BARRIERS AND FACILITATORS OF ACADEMIC SUCCESS AMONG AIAN STEM STUDENTS: A LITERATURE REVIEW

Lyle Shorty , Amanda Tachine, M.A., Teshia G. Arambula Solomon, Ph.D.

BARRIERS AND FACILITATORS OF ACADEMIC SUCCESS AMONG AIAN STEM STUDENTS: A LITERATURE REVIEW

American Indians and Alaska Natives (AIAN) are the least likely of all the ethnic groups in the US to attain a college education (Benjamin, Chambers, & Reiterman, 1993). Detachment from family, culture and spirituality caused by past abuses, such as forced relocation, language loss, abuses in boarding school are all contributing factors to the struggles AIAN face in higher education.
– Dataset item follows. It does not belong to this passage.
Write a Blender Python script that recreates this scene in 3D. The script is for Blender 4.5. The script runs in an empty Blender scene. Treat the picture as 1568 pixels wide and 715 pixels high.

A majority of literature pertaining to AIAN higher education access, retention and matriculation focus on two distinct themes. Articles written before 1970 emphasize that Native culture, religion, and family deter AIAN students from higher education. Articles written post 1990 support the idea that in order to succeed in higher education AIAN students must walk in two worlds, one that is “Native” and one that is Western. Rather than focusing on the negative aspects of why AIAN fail, the purpose of this study is to determine factors found that facilitate AIAN success in obtaining a college degree. Factors that have been found to contribute to academic success include family involvement, participation in cultural activities, and retaining native language (Waterman, S. J. 2007).